Flashback 2006: what the Atlantic Yards Final EIS said about the blocks east of Vanderbilt Avenue, now facing a rezoning
The burgeoning transformation of blocks east of the Atlantic Yards site, from Vanderbilt Avenue to nearly Nostrand Avenue, first with spot rezonings and now with the pending Atlantic Avenue Mixed-Use Plan (my coverage) sent me back to the November 2006 Atlantic Yards Final Environmental Impact Statement, or FEIS.
The excerpts below are attached specifically to the Prospect Heights subarea.
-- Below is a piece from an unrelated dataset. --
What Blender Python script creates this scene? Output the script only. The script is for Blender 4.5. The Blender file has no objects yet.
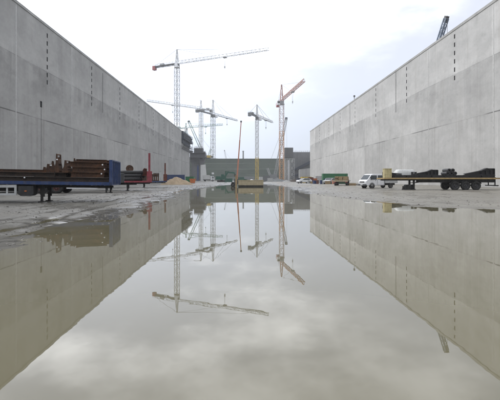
import bpy, math, random
import numpy as np
from mathutils import Vector, Matrix, Euler
random.seed(7)
R = math.radians
scn = bpy.context.scene
COL = scn.collection
CAMZ = 1.25
F = 400.0
def PX(px, d): return (px-243.0)/F*d
def PZ(py, d): return CAMZ+(179.0-py)/F*d
GZ = 0.05            # general level of the mud above the water

# ------------------------------------------------------------------ mesh helpers
class MB:
    def __init__(s): s.v=[]; s.f=[]; s.m=[]; s.mi=0
    def add(s, vs, fs):
        o=len(s.v); s.v += [tuple(p) for p in vs]
        for f in fs: s.f.append(tuple(i+o for i in f)); s.m.append(s.mi)
    def box(s,x0,x1,y0,y1,z0,z1):
        s.add([(x0,y0,z0),(x1,y0,z0),(x1,y1,z0),(x0,y1,z0),(x0,y0,z1),(x1,y0,z1),(x1,y1,z1),(x0,y1,z1)],
              [(0,3,2,1),(4,5,6,7),(0,1,5,4),(1,2,6,5),(2,3,7,6),(3,0,4,7)]); return s
    def bar(s,p,q,w,h=None):
        p=Vector(p);q=Vector(q);h=h or w;d=(q-p)
        if d.length<1e-6: return s
        d.normalize()
        u=d.cross(Vector((0,0,1)))
        if u.length<1e-3: u=Vector((1,0,0))
        u.normalize(); n=u.cross(d)
        a=u*(w/2); b=n*(h/2)
        s.add([p-a-b,p+a-b,p+a+b,p-a+b,q-a-b,q+a-b,q+a+b,q-a+b],
              [(0,1,2,3),(7,6,5,4),(0,4,5,1),(1,5,6,2),(2,6,7,3),(3,7,4,0)]); return s
    def cyl(s,p,q,r,n=12,r2=None,caps=True):
        p=Vector(p);q=Vector(q);r2=r if r2 is None else r2
        d=(q-p).normalized(); u=d.cross(Vector((0,0,1)))
        if u.length<1e-3: u=Vector((1,0,0))
        u.normalize(); w=d.cross(u)
        vs=[]
        for k in range(n):
            a=2*math.pi*k/n; e=u*math.cos(a)+w*math.sin(a)
            vs.append(p+e*r)
        for k in range(n):
            a=2*math.pi*k/n; e=u*math.cos(a)+w*math.sin(a)
            vs.append(q+e*r2)
        fs=[(k,(k+1)%n,n+(k+1)%n,n+k) for k in range(n)]
        if caps: fs += [tuple(range(n-1,-1,-1)),tuple(range(n,2*n))]
        s.add(vs,fs); return s
    def lathe_y(s,prof,n=20,c=(0,0,0)):       # profile (radius, y) closed, turned about the y axis
        m=len(prof); vs=[]
        for k in range(n):
            a=2*math.pi*k/n
            for r,y in prof: vs.append((c[0]+r*math.cos(a),c[1]+y,c[2]+r*math.sin(a)))
        fs=[]
        for k in range(n):
            for j in range(m):
                fs.append((k*m+j,((k+1)%n)*m+j,((k+1)%n)*m+(j+1)%m,k*m+(j+1)%m))
        s.add(vs,fs); return s
    def prism_y(s,poly,y0,y1):                # poly of (x,z), run along y
        n=len(poly)
        vs=[(x,y0,z) for x,z in poly]+[(x,y1,z) for x,z in poly]
        s.add(vs,[tuple(range(n)),tuple(range(2*n-1,n-1,-1))]+[(k,n+k,n+(k+1)%n,(k+1)%n) for k in range(n)]); return s
    def prism_x(s,poly,x0,x1):                # poly of (y,z), run along x
        n=len(poly)
        vs=[(x0,y,z) for y,z in poly]+[(x1,y,z) for y,z in poly]
        s.add(vs,[tuple(range(n)),tuple(range(2*n-1,n-1,-1))]+[(k,n+k,n+(k+1)%n,(k+1)%n) for k in range(n)]); return s
    def xf(s,fn): s.v=[tuple(fn(*p)) for p in s.v]; return s
    def build(s,name,mat,parent=None,loc=None,rot=None,smooth=False,bevel=0):
        me=bpy.data.meshes.new(name); me.from_pydata(s.v,[],s.f); me.validate()
        mats=mat if isinstance(mat,(list,tuple)) else [mat]
        for m in mats: me.materials.append(m)
        if len(mats)>1: me.polygons.foreach_set('material_index',s.m)
        import bmesh
        bm=bmesh.new(); bm.from_mesh(me); bmesh.ops.recalc_face_normals(bm,faces=bm.faces); bm.to_mesh(me); bm.free()
        if smooth: me.polygons.foreach_set('use_smooth',[True]*len(me.polygons))
        o=bpy.data.objects.new(name,me); COL.objects.link(o)
        if parent: o.parent=parent
        if loc is not None: o.location=loc
        if rot is not None: o.rotation_euler=rot
        if bevel:
            b=o.modifiers.new('bevel','BEVEL'); b.width=bevel; b.segments=2; b.limit_method='ANGLE'
        return o
def tag(o,label=None,cat=None,group=None,kind=None):
    if label: o['label']=label
    if cat: o['category']=cat
    if group: o['group']=group
    if kind: o['kind']=kind
    return o
def empty(name,loc,rotz=0,label=None,cat=None,group=None):
    o=bpy.data.objects.new(name,None); COL.objects.link(o)
    o.location=loc; o.rotation_euler=(0,0,rotz); o.empty_display_size=.2
    return tag(o,label,cat,group)
def kids(o): return [c for c in bpy.data.objects if c.parent==o]
def copy_tree(o,parent=None):
    c=o.copy(); COL.objects.link(c)
    if parent: c.parent=parent
    for ch in kids(o): copy_tree(ch,c)
    return c
def dup(o,loc,rot=None,label=None,group=None):
    c=copy_tree(o); c.location=loc
    if rot is not None: c.rotation_euler=rot
    if label: c['label']=label
    if group: c['group']=group
    return c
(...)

Manufacturing and Industrial Uses. Lower-density industrial uses such as warehouses, hardware/building suppliers, and smaller factories are located in the subarea just south of the project site between Carlton and Vanderbilt Avenues. Storage facilities are also located throughout this subarea, most notably Brothers Moving & Storage at 900 Atlantic Avenue near Underhill Avenue, and Peter F. Reilly Storage at 491 Bergen Street near 6th Avenue, adjacent to the 1.3-acre Dean Playground. Other industrial uses include warehouses and a bridal shop/stained glass factory on St. Marks Avenue east of Vanderbilt Avenue, adjacent to P.S. 9, the Teunis G. Bergen Elementary School. Auto-related industrial uses, which include repair shops, junkyards, tire shops, and detailers, are located among vacant lots north of Bergen Street and east of Grand Avenue. As mentioned above, the manufacturing areas in this subarea contain a mix of low-density industrial uses interspersed with recent residential redevelopment, indicative of the transitional character of the Dean Street corridor between Flatbush and Vanderbilt Avenues.
Atlantic Avenue to the east of the project site, which acts as the northern border of Prospect Heights, is lined with auto-related and other light manufacturing uses. This light manufacturing area, which lies mostly south of Atlantic Avenue and up to four blocks deep in some areas, contains a mix of low-density industrial uses interspersed with recent residential redevelopment, indicative of the transitional character of this corridor. These uses located along Pacific and Dean Streets and the southern boundary of the project site, in addition to the rail yard, have prevented the northernmost areas in Prospect Heights from achieving the residential character possessed by areas farther south.
(Emphases added)
I'm not sure it was the "uses" that prevented the transformation of a light manufacturing area into a residential area, but rather the zoning, which shackled residential development, and the city's failure to plan for any transformation, which, as we've learned, requires not just housing but also streetscape improvements, open space, and civic investment.